Se ieri sera la proiezione del film Suffragette ha inaugurato il 33° TFF, stamattina la prima conferenza stampa dell’edizione 2015 ha visto protagonista lo stesso film. A rispondere alle domande dei giornalisti erano presenti la regista Sarah Gravon, la sceneggiatrice Abi Morgan, e una delle due produttrici, Faye Ward.
La protagonista è Muad (Carey Mulligan), una donna lavoratrice che a Londra nel 1912 lotta nel movimento delle Suffragette insieme a personaggi ispirati a eroine femministe realmente esistite come Emmeline Pankhurst (Meryl Streep). L’approccio all’argomento è semi-storico, come ha sottolineato la regista Sarah Gravon. L’intento era quello di creare un legame tra le donne che cento anni fa iniziarono la loro battaglia per il voto, e le donne di oggi che in tante parti del mondo fanno ancora i conti con la disparità nel trattamento salariare, con le violenze sessuali, con il diritto di tutela e il tutoraggio dei figli.
Il movimento sociale delle Suffragette ha lottato per cinquant’anni, ma se per i primi quarant’anni la lotta è stata pacifica, nei sedici mesi successivi è diventata molto più violenta, e quasi nessuno oggi la conosce. La mancanza di film che raccontino le violenze subite da queste donne coraggiose è stata la spinta che ha convinto Faya Ward, insieme a Alison Owen, a produrre il film: “Volevamo rendere consapevole il pubblico di oggi dell’importanza dei risultati e dei sacrifici delle Suffragette nella lotta e dei risultati di questa lotta, che incidono ancora sulla vita di oggi.
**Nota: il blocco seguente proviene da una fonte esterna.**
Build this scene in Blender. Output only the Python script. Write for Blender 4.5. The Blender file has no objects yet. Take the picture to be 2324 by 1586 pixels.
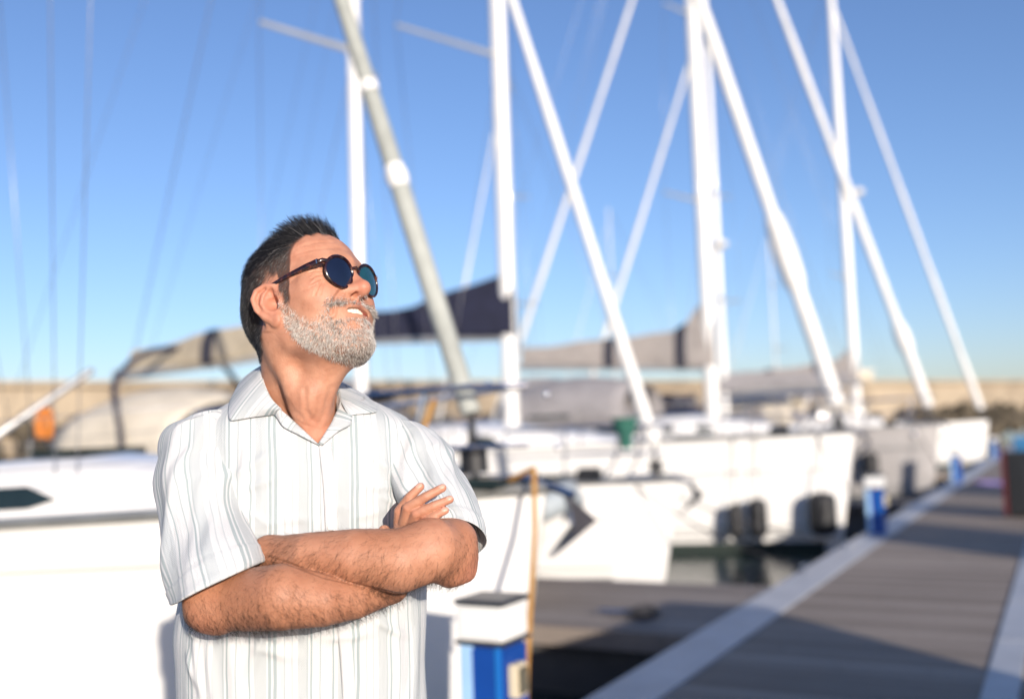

Volevamo mettere in scena un argomento che fosse di ispirazione per assumere un impegno politico e che invitasse tutte le donne a diventare quello che realmente sentono di essere, volevamo dare voce a chi non l’ha mai avuta sul grande schermo”.
La sceneggiatrice, Abi Morgan, che ha già scritto sceneggiature come The Iron Lady, ha sottolineato che la sfida fosse era quella di creare un personaggio protagonista contestualizzandolo in periodo storico preciso: “Il personaggio di Muad serve a sottolineare il ruolo di tante lottatrici passive che sono diventate militanti. Il film indaga le motivazioni che hanno spinto donne come lei a mettere a rischio il proprio lavoro, la propria famiglia, la propria casa, in nome di un diritto”. Infine la sceneggiatrice dichiara che non ha voluto cedere a qualche drammatizzazione hollywodiana riguardante il personaggio di Muad, ma ha ritenuto importante concludere il film con una didascalia dedicata alle donne che vivono in Arabia Saudita, le quali nel 2015 hanno ottenuto il voto ma che non posso recarsi ai seggi da sole, senza un uomo che le accompagni.
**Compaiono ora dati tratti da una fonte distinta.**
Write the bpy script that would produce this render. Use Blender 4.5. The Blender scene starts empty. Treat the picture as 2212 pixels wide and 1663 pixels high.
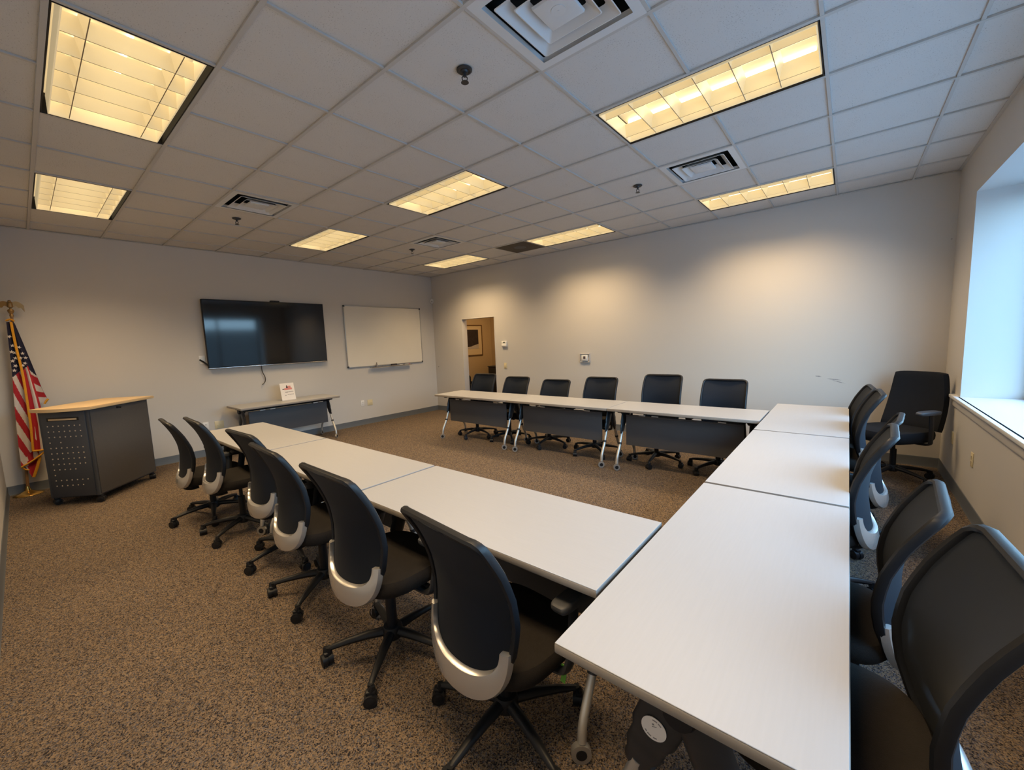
import bpy, bmesh, math, random
from mathutils import Vector, Matrix
random.seed(7)
SC = bpy.context.scene
COL = SC.collection
PI = math.pi
R = math.radians

# ------------------------------------------------------------------ materials
MATS = {}
def nodes(m):
    m.use_nodes = True
    return m.node_tree.nodes, m.node_tree.links
def mat(name, col, rough=.5, metal=0., emit=None, estr=0., bump=None, spec=None, mott=None, coat=0.):
    """plain principled material; bump=(scale, strength), mott=(scale, amount) adds mottling"""
    m = bpy.data.materials.new(name); N, L = nodes(m); b = N['Principled BSDF']
    b.inputs['Base Color'].default_value = (*col, 1); b.inputs['Roughness'].default_value = rough
    b.inputs['Metallic'].default_value = metal
    if spec is not None: b.inputs['Specular IOR Level'].default_value = spec
    if coat: b.inputs['Coat Weight'].default_value = coat
    if emit:
        b.inputs['Emission Color'].default_value = (*emit, 1); b.inputs['Emission Strength'].default_value = estr
    tc = None
    if bump or mott:
        tc = N.new('ShaderNodeTexCoord')
    if mott:
        n = N.new('ShaderNodeTexNoise'); n.inputs['Scale'].default_value = mott[0]; n.inputs['Detail'].default_value = 4
        L.new(tc.outputs['Object'], n.inputs['Vector'])
        r = N.new('ShaderNodeMapRange'); r.inputs['To Min'].default_value = 1 - mott[1]; r.inputs['To Max'].default_value = 1 + mott[1]
        L.new(n.outputs['Fac'], r.inputs['Value'])
        v = N.new('ShaderNodeVectorMath'); v.operation = 'SCALE'; v.inputs[0].default_value = col
        L.new(r.outputs['Result'], v.inputs['Scale']); L.new(v.outputs['Vector'], b.inputs['Base Color'])
    if bump:
        n = N.new('ShaderNodeTexNoise'); n.inputs['Scale'].default_value = bump[0]; n.inputs['Detail'].default_value = 3
        L.new(tc.outputs['Object'], n.inputs['Vector'])
        p = N.new('ShaderNodeBump'); p.inputs['Strength'].default_value = bump[1]; p.inputs['Distance'].default_value = .004
        L.new(n.outputs['Fac'], p.inputs['Height']); L.new(p.outputs['Normal'], b.inputs['Normal'])
    MATS[name] = m
    return m

def ramp(N, stops, interp='LINEAR'):
    r = N.new('ShaderNodeValToRGB'); r.color_ramp.interpolation = interp
    e = r.color_ramp.elements
    while len(e) < len(stops): e.new(.5)
    for i, (p, c) in enumerate(stops):
        e[i].position = p; e[i].color = (*c, 1)
    return r

def mat_carpet():
    m = bpy.data.materials.new('carpet'); N, L = nodes(m); b = N['Principled BSDF']
    tc = N.new('ShaderNodeTexCoord')
    v = N.new('ShaderNodeTexVoronoi'); v.inputs['Scale'].default_value = 215
    L.new(tc.outputs['Object'], v.inputs['Vector'])
    sp = N.new('ShaderNodeSeparateColor'); L.new(v.outputs['Color'], sp.inputs['Color'])
    r = ramp(N, [(0, (.030, .026, .028)), (.15, (.095, .072, .058)), (.31, (.232, .163, .104)), (.53, (.150, .115, .085)),
                 (.68, (.098, .098, .115)), (.80, (.262, .19, .128)), (.93, (.19, .155, .125))], 'CONSTANT')
    L.new(sp.outputs['Red'], r.inputs['Fac'])
    n = N.new('ShaderNodeTexNoise'); n.inputs['Scale'].default_value = 38; n.inputs['Detail'].default_value = 5
    L.new(tc.outputs['Object'], n.inputs['Vector'])
    mr = N.new('ShaderNodeMapRange'); mr.inputs['From Min'].default_value = .3; mr.inputs['From Max'].default_value = .7
    mr.inputs['To Min'].default_value = .8; mr.inputs['To Max'].default_value = 1.18
    L.new(n.outputs['Fac'], mr.inputs['Value'])
    s = N.new('ShaderNodeVectorMath'); s.operation = 'SCALE'
    L.new(r.outputs['Color'], s.inputs[0]); L.new(mr.outputs['Result'], s.inputs['Scale'])
    L.new(s.outputs['Vector'], b.inputs['Base Color'])
    b.inputs['Roughness'].default_value = .95; b.inputs['Specular IOR Level'].default_value = .1
    p = N.new('ShaderNodeBump'); p.inputs['Strength'].default_value = .7; p.inputs['Distance'].default_value = .006
    L.new(v.outputs['Distance'], p.inputs['Height']); L.new(p.outputs['Normal'], b.inputs['Normal'])
    return m

def mat_tile():
    m = bpy.data.materials.new('ceiling_tile'); N, L = nodes(m); b = N['Principled BSDF']
    tc = N.new('ShaderNodeTexCoord')
    v = N.new('ShaderNodeTexNoise'); v.inputs['Scale'].default_value = 150; v.inputs['Detail'].default_value = 2
    L.new(tc.outputs['Object'], v.inputs['Vector'])
    big = N.new('ShaderNodeTexNoise'); big.inputs['Scale'].default_value = 7; big.inputs['Detail'].default_value = 2
    L.new(tc.outputs['Object'], big.inputs['Vector'])
    add = N.new('ShaderNodeMath'); add.operation = 'MULTIPLY_ADD'; add.inputs[1].default_value = .18
    L.new(big.outputs['Fac'], add.inputs[0]); L.new(v.outputs['Fac'], add.inputs[2])
    r = ramp(N, [(.72, (.62, .61, .60)), (.80, (.38, .37, .355))])
    L.new(add.outputs[0], r.inputs['Fac']); L.new(r.outputs['Color'], b.inputs['Base Color'])
    b.inputs['Roughness'].default_value = .95; b.inputs['Specular IOR Level'].default_value = .15
    p = N.new('ShaderNodeBump'); p.inputs['Strength'].default_value = .25; p.inputs['Distance'].default_value = .004
    L.new(v.outputs['Fac'], p.inputs['Height']); L.new(p.outputs['Normal'], b.inputs['Normal'])
    return m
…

Sarah Gravon ha aggiunto qualche dato importante: ”Ancora oggi 66 milioni di donne nel mondo non hanno diritto di voto, due terzi di loro sono analfabete, solo il 22% delle cariche pubbliche sono ricoperte da donne. Si dice che il volto della povertà è femmina: è ancora cosi”.
La regista ha raccontato che la reazione di gran parte del pubblico femminile dopo aver visto Suffragette è stata quella che aveva sperato: molte donne le hanno detto che non avrebbe più rinunciato a votare, in quanto avevano compreso i sacrifici del movimento femminista britannico. Sarah Gavon ha poi aggiunto che un segnale che hanno voluto dare sia lei che la sua troupe (formata quasi esclusivamente da donne) durante la lavorazione del film, è stato quello di andare a girare una protesta anti-governativa proprio all’House of Parliament di Londra, combattendo per ottenere il permesso di fare delle riprese nel luogo che istituzionalmente si era opposto al voto delle donne.